Pero leer también puede ser una práctica que no resulte fructífera o puede, de hecho, perjudicarnos profundamente. No es «la lectura» por sí sola la que hace maravillas, sino que el proceso de lectura, sus beneficios o perjuicios, dependen de cada lector. Un libro «inofensivo» —que nunca lo es— en las manos equivocadas puede tener consecuencias catastróficas. Pesemos en una adolescente de trece años que devora la saga de Crepúsculo. ¿Está preparada para asimilar esa historia de amor adolescente idealizado, pasional, posesivo y sumamente dañino por el que la protagonista intenta suicidarse? No lo creo.
Un libro incomprendido—ejem, ejem: censura de Lolita en Inglaterra hasta 1960— con muchísimo que aportar puede caer en la «lista negra» de lectura, y entonces sólo lo leerán los «degenerados»; o puede quedar atrapado entre las garras de la censura —la censura contemporánea, en estos tiempos de famas fútiles, es la negación a la publicación… excepto para Facebook, Facebook parece aún regirse con los mismos principios que la Inquisición cuando se trata de censura— y morir antes de nacer. Un libro de ideología retrógrada y excluyente, pero maquillado de atrevimiento y «actualidad», un poco atrevido y picante, como si no existiera desde los inicios de la humanidad el arte erótico —sí, estoy hablando de las sombras de Grey—, puede tener un formidable recibimiento del público y sembrar sus malévolas semillas en muchas mentes que no están preparadas para combatirlas.
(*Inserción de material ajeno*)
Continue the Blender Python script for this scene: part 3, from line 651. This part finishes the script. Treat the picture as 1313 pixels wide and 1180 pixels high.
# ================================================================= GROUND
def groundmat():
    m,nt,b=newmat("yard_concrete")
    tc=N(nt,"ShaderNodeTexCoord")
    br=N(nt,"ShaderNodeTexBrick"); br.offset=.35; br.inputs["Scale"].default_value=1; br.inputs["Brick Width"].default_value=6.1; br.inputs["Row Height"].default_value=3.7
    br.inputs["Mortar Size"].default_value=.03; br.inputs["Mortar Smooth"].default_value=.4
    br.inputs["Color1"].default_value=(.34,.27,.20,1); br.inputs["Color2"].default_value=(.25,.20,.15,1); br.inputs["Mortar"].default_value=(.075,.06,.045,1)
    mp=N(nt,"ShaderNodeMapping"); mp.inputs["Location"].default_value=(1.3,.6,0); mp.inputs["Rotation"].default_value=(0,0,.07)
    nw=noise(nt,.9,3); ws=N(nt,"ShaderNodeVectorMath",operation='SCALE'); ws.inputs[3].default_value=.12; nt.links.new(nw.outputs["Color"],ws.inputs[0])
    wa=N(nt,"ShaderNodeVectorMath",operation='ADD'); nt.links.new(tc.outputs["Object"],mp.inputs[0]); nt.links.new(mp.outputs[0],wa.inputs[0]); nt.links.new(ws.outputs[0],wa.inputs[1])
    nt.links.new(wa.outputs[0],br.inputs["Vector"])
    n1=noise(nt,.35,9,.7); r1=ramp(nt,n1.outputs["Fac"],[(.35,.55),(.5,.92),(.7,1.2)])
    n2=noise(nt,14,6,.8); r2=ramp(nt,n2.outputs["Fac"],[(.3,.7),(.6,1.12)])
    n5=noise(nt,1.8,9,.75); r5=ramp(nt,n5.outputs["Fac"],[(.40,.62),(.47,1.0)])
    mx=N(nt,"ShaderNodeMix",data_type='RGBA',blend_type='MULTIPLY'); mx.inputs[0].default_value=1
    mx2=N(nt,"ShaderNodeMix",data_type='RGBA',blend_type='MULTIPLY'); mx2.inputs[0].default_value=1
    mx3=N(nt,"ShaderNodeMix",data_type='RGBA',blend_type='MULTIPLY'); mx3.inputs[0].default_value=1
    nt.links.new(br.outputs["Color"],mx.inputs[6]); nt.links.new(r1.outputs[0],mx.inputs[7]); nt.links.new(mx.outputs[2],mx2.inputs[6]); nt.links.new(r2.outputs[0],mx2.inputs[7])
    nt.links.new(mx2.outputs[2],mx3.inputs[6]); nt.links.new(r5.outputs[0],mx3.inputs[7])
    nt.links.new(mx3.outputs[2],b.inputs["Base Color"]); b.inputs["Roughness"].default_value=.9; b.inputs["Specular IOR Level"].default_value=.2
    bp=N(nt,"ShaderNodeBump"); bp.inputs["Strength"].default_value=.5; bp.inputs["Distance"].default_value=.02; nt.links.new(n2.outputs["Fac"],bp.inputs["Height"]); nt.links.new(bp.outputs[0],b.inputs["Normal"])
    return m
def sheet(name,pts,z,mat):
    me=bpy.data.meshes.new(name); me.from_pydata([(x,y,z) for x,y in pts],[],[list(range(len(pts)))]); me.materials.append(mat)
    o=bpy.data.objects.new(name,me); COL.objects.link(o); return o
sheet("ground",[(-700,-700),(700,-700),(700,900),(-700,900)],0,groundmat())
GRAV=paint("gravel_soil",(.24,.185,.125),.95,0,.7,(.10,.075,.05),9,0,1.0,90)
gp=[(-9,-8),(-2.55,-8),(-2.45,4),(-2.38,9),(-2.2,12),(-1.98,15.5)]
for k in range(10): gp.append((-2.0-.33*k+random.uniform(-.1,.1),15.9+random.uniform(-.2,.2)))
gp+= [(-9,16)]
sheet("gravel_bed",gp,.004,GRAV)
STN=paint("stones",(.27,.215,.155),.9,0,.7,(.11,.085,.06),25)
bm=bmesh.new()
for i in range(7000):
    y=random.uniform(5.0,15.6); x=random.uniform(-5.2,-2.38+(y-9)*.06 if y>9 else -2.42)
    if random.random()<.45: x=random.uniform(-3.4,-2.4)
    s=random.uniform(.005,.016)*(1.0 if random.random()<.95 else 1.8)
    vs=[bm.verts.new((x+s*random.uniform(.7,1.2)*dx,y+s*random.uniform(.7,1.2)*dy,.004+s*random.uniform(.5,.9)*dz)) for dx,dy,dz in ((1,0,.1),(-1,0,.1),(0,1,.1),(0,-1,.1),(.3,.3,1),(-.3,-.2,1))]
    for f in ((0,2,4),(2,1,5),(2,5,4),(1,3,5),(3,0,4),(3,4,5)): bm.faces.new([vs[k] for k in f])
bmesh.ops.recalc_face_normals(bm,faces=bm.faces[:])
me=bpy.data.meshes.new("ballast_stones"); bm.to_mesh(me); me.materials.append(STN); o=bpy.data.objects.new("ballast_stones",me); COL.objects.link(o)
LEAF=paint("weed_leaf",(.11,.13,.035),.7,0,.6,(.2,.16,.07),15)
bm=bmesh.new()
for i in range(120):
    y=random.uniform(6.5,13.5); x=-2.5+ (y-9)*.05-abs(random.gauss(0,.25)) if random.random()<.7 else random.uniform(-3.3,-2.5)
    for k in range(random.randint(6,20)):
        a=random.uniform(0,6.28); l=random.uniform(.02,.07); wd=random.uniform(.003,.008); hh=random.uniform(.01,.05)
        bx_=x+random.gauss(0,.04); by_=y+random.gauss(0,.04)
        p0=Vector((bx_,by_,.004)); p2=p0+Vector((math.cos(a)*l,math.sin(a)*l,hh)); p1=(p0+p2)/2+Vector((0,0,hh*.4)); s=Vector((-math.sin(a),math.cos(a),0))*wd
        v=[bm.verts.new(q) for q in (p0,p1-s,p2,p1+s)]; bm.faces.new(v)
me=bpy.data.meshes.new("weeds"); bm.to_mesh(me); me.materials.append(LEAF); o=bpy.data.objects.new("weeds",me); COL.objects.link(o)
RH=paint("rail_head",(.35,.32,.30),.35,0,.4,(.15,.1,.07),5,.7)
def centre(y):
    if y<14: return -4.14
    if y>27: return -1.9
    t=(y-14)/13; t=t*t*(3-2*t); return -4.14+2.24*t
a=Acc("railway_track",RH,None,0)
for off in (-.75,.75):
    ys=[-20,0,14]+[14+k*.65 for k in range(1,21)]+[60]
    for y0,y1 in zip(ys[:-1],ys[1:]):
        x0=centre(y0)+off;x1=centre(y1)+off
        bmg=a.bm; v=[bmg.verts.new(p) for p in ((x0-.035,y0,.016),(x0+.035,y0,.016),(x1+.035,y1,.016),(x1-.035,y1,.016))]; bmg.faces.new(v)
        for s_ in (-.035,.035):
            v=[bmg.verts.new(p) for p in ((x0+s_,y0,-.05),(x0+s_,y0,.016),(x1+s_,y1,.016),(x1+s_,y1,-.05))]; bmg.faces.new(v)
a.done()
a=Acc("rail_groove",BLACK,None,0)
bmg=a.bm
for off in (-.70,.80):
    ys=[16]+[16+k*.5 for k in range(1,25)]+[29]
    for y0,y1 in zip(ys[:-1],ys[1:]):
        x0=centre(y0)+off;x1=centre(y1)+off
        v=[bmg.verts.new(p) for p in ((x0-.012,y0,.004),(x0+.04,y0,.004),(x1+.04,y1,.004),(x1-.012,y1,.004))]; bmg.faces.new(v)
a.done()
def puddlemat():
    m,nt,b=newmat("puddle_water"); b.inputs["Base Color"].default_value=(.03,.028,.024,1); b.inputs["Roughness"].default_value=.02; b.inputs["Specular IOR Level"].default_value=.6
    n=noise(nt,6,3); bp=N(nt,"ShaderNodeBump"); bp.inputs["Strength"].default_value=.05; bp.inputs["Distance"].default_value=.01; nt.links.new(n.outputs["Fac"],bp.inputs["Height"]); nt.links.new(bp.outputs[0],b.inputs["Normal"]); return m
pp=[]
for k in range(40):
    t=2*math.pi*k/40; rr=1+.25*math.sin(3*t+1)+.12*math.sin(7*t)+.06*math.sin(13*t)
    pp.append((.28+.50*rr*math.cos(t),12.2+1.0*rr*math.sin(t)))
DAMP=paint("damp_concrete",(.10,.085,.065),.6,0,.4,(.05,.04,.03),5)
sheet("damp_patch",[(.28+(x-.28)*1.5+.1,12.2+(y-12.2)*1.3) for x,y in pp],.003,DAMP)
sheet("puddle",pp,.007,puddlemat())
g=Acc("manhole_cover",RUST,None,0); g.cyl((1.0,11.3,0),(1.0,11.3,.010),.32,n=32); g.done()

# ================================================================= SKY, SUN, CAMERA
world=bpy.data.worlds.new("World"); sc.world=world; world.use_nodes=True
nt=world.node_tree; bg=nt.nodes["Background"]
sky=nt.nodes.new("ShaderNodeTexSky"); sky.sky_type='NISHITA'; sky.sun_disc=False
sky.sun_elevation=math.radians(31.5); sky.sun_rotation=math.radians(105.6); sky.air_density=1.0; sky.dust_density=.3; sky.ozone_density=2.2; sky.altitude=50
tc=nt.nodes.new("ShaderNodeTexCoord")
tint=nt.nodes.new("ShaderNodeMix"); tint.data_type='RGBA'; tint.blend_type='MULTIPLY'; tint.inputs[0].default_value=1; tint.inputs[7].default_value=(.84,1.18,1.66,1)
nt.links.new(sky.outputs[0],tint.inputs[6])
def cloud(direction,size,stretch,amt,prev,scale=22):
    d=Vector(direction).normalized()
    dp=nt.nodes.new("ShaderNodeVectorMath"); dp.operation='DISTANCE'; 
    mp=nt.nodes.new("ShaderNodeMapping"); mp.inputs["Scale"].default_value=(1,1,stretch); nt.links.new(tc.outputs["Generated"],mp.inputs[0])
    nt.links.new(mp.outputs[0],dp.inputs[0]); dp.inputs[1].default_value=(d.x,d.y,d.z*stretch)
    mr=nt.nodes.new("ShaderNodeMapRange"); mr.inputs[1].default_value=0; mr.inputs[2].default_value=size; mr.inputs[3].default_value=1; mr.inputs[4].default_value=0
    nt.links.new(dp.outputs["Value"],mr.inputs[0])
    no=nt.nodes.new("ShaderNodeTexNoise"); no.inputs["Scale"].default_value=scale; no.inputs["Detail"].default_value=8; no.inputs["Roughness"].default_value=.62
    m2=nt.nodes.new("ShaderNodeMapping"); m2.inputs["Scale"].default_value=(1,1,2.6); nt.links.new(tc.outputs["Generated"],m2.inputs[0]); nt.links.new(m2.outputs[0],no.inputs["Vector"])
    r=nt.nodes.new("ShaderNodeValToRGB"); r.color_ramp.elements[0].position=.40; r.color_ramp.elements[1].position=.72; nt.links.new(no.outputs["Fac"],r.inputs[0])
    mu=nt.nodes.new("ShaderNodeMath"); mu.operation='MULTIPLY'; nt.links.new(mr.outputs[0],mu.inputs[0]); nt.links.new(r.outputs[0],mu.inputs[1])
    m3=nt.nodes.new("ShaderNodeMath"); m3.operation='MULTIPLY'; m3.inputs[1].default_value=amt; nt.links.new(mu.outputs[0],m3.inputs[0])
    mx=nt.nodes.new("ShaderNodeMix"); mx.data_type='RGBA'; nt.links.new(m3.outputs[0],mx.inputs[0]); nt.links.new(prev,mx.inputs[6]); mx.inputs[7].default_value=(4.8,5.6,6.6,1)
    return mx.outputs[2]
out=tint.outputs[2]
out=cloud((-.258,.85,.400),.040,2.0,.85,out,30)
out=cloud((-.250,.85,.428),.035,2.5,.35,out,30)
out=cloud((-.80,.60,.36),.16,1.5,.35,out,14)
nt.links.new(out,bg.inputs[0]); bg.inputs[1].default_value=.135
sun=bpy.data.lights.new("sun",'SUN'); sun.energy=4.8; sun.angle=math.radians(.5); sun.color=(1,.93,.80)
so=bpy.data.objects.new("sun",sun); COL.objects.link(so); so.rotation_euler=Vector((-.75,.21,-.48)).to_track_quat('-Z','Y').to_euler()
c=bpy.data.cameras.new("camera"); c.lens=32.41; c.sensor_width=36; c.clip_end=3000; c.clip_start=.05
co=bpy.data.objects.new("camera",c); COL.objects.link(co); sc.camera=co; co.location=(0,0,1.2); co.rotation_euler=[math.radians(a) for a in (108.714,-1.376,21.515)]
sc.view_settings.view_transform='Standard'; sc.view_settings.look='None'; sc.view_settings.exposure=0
La lectura —como cualquier otro producto consumible— no se debe entender como algo que nos hace bien porque sí. Es un arma, el arma más infalible para ciertas esferas interesadas —todos sabemos que muchas grandes editoriales perdieron su autonomía desde hace tiempo, aunque ¿quién es autónomo frente al flujo del capital? Solo los antihéroes veintiunescos—, porque se cuela en nuestro interior cuando menos lo esperamos, que es cuando leemos en casa tranquilos. El mito mismo de los increíbles beneficios de la lectura lo reafirma: estamos tan convencidos de que, cuando leemos, estamos beneficiándonos, incluso más que cuando cenamos ensalada, que es el momento perfecto para llenarnos la cabeza de ideas. Deberíamos ser muy escépticos en este tema —me llaman conspiracionista—: ¿a quién le interesa hacernos creer que leer es bueno?
La buena noticia es que existe un arma definitiva contra todo este envenenamiento y corrupción: seguir leyendo. Para que la lectura deje de ser un arma contra nosotros y se convierta, de hecho, en nuestro escudo, debemos leer más y más, pero no hacerlo como siempre lo hacemos. El primer paso es ser conscientes de que leer no es ni inofensivo ni ventajoso, sino todo lo contrario, y nunca olvidarlo durante el acto de lectura. El segundo es aprender a identificar, mientras leemos, toda aquella latente ideología que intenta derrumbar nuestras defensas y filtrarse en nuestros cerebros. Y entonces, y solo entonces, el acto de leer volverá a ser beneficioso.
P.D. Uy, qué casualidad: ¡existe un artículo que se llama «10 razones para no leer»!